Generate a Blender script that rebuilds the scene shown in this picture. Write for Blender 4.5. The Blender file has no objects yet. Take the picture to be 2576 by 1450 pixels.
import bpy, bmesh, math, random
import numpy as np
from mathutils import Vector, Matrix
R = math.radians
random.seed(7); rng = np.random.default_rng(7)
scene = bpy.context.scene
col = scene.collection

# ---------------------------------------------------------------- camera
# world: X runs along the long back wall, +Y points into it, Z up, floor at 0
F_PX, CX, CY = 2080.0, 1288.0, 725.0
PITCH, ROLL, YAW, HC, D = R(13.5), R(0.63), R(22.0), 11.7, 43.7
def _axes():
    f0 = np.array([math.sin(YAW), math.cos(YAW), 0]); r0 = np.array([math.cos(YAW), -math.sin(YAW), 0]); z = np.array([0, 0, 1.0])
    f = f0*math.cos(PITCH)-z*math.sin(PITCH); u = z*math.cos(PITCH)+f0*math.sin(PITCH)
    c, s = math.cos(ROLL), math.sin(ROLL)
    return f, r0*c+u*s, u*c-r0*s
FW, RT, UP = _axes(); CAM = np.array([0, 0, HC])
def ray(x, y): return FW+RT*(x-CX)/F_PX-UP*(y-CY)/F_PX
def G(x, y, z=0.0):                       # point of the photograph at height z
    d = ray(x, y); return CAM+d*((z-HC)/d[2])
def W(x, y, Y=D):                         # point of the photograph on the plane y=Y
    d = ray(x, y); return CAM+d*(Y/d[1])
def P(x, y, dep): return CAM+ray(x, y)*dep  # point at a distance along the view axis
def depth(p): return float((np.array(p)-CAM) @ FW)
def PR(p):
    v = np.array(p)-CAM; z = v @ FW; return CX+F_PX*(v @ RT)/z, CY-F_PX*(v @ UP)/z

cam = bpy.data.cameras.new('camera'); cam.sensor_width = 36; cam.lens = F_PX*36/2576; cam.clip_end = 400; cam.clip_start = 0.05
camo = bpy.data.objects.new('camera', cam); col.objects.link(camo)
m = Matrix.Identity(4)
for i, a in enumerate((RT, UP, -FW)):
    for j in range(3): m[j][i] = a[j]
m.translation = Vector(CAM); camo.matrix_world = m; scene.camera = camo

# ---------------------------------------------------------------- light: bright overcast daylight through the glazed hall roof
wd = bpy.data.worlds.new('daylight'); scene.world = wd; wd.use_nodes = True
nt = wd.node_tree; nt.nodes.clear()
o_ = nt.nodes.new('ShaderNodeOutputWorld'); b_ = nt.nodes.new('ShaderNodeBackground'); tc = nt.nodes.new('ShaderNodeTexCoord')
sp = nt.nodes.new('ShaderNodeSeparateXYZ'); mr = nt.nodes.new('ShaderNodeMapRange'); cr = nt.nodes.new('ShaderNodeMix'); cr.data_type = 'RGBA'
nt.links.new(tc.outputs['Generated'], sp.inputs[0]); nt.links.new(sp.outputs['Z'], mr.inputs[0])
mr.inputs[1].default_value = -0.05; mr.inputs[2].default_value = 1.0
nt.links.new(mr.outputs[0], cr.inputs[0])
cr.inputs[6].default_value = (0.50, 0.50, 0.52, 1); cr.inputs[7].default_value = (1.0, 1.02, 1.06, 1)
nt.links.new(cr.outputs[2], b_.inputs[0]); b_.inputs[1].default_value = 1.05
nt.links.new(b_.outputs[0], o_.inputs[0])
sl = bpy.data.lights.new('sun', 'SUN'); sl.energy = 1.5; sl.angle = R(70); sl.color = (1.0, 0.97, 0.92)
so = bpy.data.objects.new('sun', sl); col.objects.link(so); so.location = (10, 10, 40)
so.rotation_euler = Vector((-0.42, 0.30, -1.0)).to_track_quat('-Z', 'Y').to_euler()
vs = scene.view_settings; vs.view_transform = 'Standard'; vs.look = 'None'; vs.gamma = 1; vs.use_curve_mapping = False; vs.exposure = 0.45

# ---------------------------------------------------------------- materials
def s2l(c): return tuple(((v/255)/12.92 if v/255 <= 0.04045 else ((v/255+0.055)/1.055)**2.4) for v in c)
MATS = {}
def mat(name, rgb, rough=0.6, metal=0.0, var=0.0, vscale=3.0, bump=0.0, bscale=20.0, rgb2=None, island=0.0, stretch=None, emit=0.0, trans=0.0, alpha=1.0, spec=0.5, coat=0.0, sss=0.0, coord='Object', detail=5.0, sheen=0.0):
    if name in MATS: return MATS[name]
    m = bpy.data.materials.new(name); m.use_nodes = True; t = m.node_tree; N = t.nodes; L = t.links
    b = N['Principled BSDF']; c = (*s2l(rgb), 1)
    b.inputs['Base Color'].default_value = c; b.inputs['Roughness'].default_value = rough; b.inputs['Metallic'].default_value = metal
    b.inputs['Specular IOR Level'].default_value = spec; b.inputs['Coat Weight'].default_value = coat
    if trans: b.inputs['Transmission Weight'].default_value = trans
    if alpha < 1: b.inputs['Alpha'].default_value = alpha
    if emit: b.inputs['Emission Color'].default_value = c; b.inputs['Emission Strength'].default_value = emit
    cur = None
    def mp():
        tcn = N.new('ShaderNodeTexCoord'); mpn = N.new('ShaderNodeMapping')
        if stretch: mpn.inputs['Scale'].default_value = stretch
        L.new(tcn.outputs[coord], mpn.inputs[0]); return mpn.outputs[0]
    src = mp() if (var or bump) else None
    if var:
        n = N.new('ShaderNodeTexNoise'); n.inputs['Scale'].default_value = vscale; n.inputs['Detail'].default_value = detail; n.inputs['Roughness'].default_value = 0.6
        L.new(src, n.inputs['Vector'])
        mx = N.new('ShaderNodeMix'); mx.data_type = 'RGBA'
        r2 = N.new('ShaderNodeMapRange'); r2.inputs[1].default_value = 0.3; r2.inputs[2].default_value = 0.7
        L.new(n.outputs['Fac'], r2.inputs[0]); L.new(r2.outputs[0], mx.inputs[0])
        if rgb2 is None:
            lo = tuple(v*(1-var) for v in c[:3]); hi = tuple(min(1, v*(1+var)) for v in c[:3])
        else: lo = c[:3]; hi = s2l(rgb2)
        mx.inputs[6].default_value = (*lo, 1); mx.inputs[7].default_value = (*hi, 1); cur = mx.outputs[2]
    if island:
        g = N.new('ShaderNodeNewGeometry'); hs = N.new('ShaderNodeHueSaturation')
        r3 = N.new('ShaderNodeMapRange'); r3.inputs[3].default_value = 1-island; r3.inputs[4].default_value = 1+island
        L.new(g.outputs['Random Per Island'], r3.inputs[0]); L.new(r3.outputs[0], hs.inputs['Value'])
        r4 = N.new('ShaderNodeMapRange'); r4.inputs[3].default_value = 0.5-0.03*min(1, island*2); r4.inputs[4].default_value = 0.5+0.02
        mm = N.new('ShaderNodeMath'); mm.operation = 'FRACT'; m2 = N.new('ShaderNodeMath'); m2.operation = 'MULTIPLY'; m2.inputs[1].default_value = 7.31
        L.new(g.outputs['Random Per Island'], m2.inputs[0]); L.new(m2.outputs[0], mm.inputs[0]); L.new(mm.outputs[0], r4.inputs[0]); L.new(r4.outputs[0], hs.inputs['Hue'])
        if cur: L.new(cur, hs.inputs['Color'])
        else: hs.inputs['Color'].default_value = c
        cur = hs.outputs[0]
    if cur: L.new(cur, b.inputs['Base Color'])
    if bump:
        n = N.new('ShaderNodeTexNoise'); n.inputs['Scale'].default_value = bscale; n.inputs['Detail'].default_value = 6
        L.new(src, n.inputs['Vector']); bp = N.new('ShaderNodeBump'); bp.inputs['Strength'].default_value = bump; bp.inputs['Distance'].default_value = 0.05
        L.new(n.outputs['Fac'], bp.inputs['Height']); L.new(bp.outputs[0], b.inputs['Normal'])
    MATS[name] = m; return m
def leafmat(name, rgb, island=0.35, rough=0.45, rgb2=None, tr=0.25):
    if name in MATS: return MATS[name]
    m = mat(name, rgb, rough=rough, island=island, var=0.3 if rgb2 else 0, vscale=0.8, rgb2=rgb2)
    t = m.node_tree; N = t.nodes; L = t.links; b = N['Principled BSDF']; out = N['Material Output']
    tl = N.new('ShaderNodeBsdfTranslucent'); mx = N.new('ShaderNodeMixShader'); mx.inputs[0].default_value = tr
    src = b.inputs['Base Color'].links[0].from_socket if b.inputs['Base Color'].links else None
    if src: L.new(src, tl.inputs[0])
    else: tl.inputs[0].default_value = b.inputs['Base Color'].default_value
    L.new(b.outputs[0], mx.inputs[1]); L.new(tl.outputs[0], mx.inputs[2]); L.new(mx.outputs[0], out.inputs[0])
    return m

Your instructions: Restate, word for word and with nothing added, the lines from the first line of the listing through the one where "m.translation = Vector(CAM);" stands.

Answer for this exercise:
Generate a Blender script that rebuilds the scene shown in this picture. Write for Blender 4.5. The Blender file has no objects yet. Take the picture to be 2576 by 1450 pixels.
import bpy, bmesh, math, random
import numpy as np
from mathutils import Vector, Matrix
R = math.radians
random.seed(7); rng = np.random.default_rng(7)
scene = bpy.context.scene
col = scene.collection

# ---------------------------------------------------------------- camera
# world: X runs along the long back wall, +Y points into it, Z up, floor at 0
F_PX, CX, CY = 2080.0, 1288.0, 725.0
PITCH, ROLL, YAW, HC, D = R(13.5), R(0.63), R(22.0), 11.7, 43.7
def _axes():
    f0 = np.array([math.sin(YAW), math.cos(YAW), 0]); r0 = np.array([math.cos(YAW), -math.sin(YAW), 0]); z = np.array([0, 0, 1.0])
    f = f0*math.cos(PITCH)-z*math.sin(PITCH); u = z*math.cos(PITCH)+f0*math.sin(PITCH)
    c, s = math.cos(ROLL), math.sin(ROLL)
    return f, r0*c+u*s, u*c-r0*s
FW, RT, UP = _axes(); CAM = np.array([0, 0, HC])
def ray(x, y): return FW+RT*(x-CX)/F_PX-UP*(y-CY)/F_PX
def G(x, y, z=0.0):                       # point of the photograph at height z
    d = ray(x, y); return CAM+d*((z-HC)/d[2])
def W(x, y, Y=D):                         # point of the photograph on the plane y=Y
    d = ray(x, y); return CAM+d*(Y/d[1])
def P(x, y, dep): return CAM+ray(x, y)*dep  # point at a distance along the view axis
def depth(p): return float((np.array(p)-CAM) @ FW)
def PR(p):
    v = np.array(p)-CAM; z = v @ FW; return CX+F_PX*(v @ RT)/z, CY-F_PX*(v @ UP)/z

cam = bpy.data.cameras.new('camera'); cam.sensor_width = 36; cam.lens = F_PX*36/2576; cam.clip_end = 400; cam.clip_start = 0.05
camo = bpy.data.objects.new('camera', cam); col.objects.link(camo)
m = Matrix.Identity(4)
for i, a in enumerate((RT, UP, -FW)):
    for j in range(3): m[j][i] = a[j]
m.translation = Vector(CAM); camo.matrix_world = m; scene.camera = camo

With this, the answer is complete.